Starve Acre review – intelligent performances in sinister Yorkshire folk horror
London film festival Matt Smith and Morfydd Clark play an unhappy couple who have moved to the moors with their young son, and soon become entwined in the occult
Award-winning director Daniel Kokotajlo made a real impression five years ago with his fiercely distinctive debut feature, Apostasy, set in an enclosed religious world. Here is his diverting but frankly more generic follow-up, adapted from the novel by Andrew Michael Hurley. It is billed as contemporary folk horror but borders on film-school pastiche, and “contemporary” means set in the era of The Wicker Man in the early 70s – a British world of brown corduroy, Austin 1100s, no central heating, odd locals and a persistent, sinister encroaching gloom in the countryside.
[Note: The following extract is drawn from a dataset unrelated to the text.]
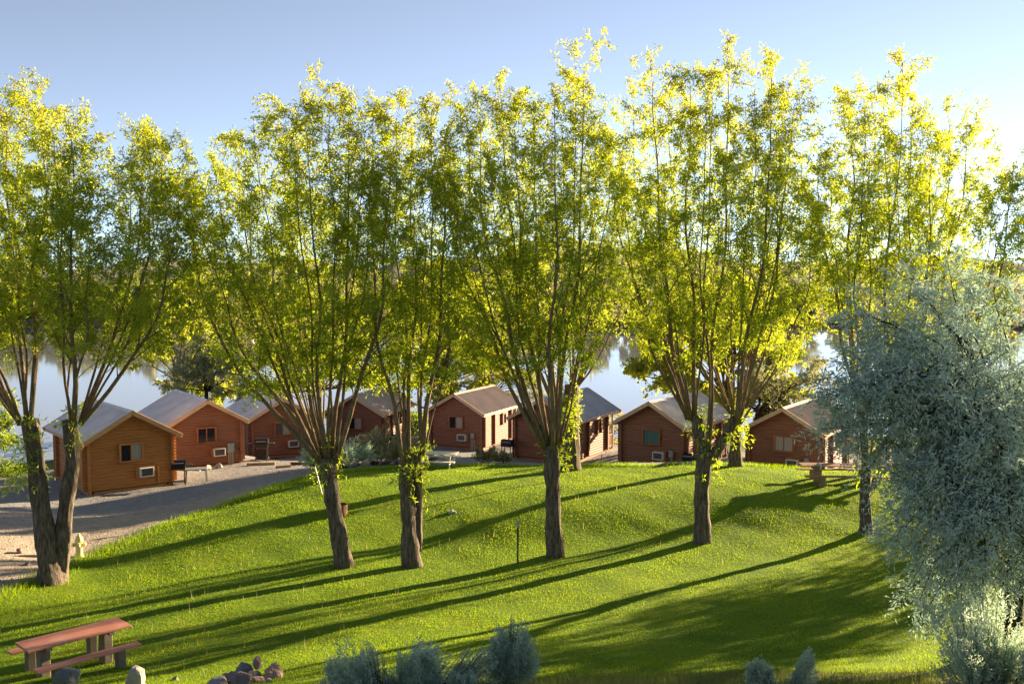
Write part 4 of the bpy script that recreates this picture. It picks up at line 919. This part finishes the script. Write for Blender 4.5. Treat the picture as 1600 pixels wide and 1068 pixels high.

The movie teeters on a knife-edge between scary and silly, and yet without that weird flavour of silly, the scares wouldn’t mean as much.
Matt Smith and Morfydd Clark, two very potent and formidable screen presences, play Richard and Juliette, an unhappy couple who in the time-honoured tradition of Don’t Look Now experience a family tragedy with their young son, with Juliette coming under the influence of a mysterious local woman (not blind, though) and Richard obsessively throwing himself into his work.